What to produce: In the listing that follows, locate the line containing "Generate a Blender" and the line containing "PI = math.pi". Retype exactly those two lines and every line between them, and nothing more.

Material to process:
↓

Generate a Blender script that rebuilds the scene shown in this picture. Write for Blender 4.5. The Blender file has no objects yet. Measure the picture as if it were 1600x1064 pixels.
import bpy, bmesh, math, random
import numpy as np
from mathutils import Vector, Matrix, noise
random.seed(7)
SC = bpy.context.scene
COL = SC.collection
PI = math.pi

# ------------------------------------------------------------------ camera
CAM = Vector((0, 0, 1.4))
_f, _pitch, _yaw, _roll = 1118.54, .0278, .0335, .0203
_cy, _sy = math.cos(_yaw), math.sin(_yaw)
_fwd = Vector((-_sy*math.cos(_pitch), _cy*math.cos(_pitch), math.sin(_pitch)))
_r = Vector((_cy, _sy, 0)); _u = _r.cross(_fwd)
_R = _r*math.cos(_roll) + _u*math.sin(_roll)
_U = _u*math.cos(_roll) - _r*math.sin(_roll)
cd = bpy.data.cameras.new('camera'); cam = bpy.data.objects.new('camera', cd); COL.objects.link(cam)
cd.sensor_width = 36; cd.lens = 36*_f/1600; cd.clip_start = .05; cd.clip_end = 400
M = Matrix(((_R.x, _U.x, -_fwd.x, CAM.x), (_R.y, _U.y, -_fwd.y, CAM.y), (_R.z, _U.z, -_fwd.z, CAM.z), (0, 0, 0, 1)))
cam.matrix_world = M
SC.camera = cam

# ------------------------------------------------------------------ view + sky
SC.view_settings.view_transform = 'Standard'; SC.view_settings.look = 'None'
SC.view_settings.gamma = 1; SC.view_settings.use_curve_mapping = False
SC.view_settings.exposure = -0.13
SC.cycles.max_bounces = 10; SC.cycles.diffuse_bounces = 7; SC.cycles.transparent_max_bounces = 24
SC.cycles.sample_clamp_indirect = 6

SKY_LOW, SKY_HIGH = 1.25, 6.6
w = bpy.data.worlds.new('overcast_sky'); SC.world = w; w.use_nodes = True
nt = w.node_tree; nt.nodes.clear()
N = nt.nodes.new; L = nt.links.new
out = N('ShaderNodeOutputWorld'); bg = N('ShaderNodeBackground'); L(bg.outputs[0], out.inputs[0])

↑
↓

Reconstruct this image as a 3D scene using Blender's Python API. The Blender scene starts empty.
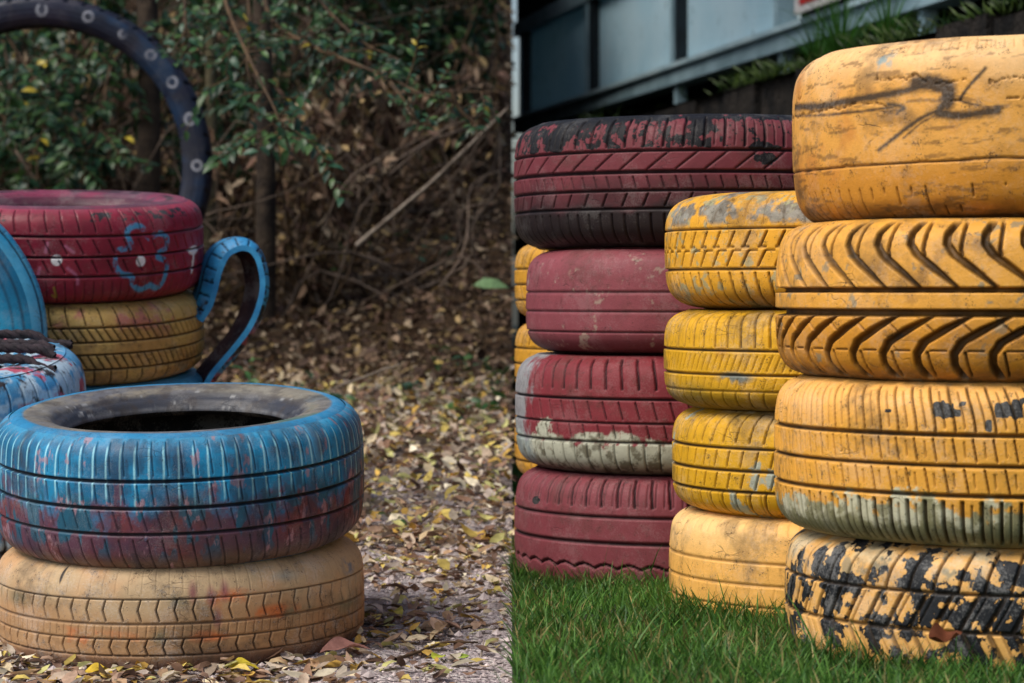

↑
↓

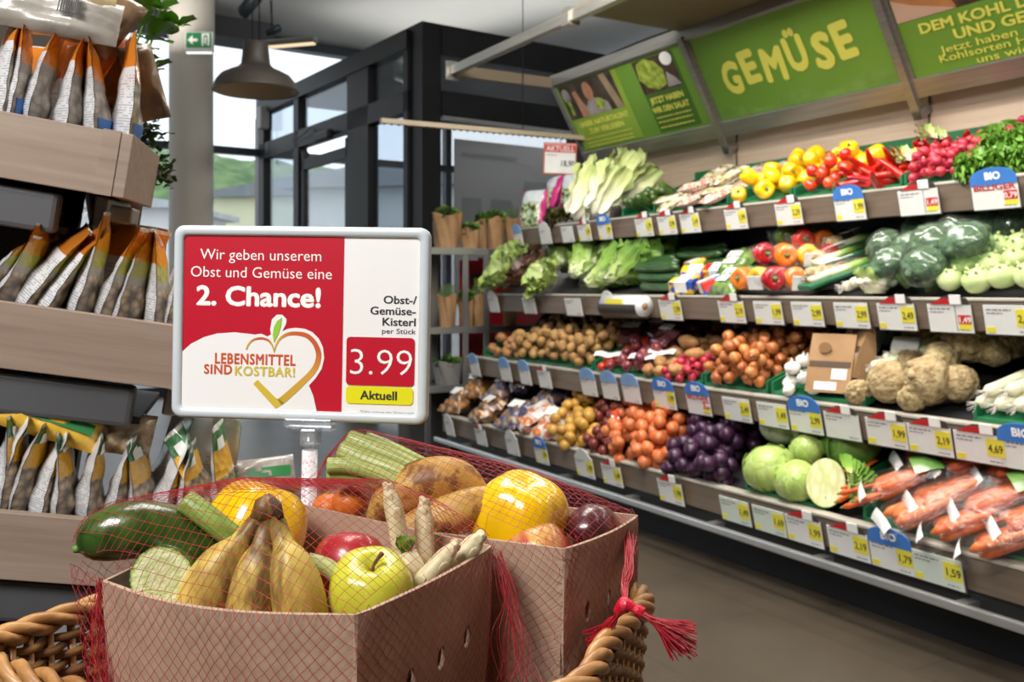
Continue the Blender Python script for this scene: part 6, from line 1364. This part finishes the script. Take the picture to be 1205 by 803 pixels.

↑

Result for this exercise:
Generate a Blender script that rebuilds the scene shown in this picture. Write for Blender 4.5. The Blender file has no objects yet. Measure the picture as if it were 1600x1064 pixels.
import bpy, bmesh, math, random
import numpy as np
from mathutils import Vector, Matrix, noise
random.seed(7)
SC = bpy.context.scene
COL = SC.collection
PI = math.pi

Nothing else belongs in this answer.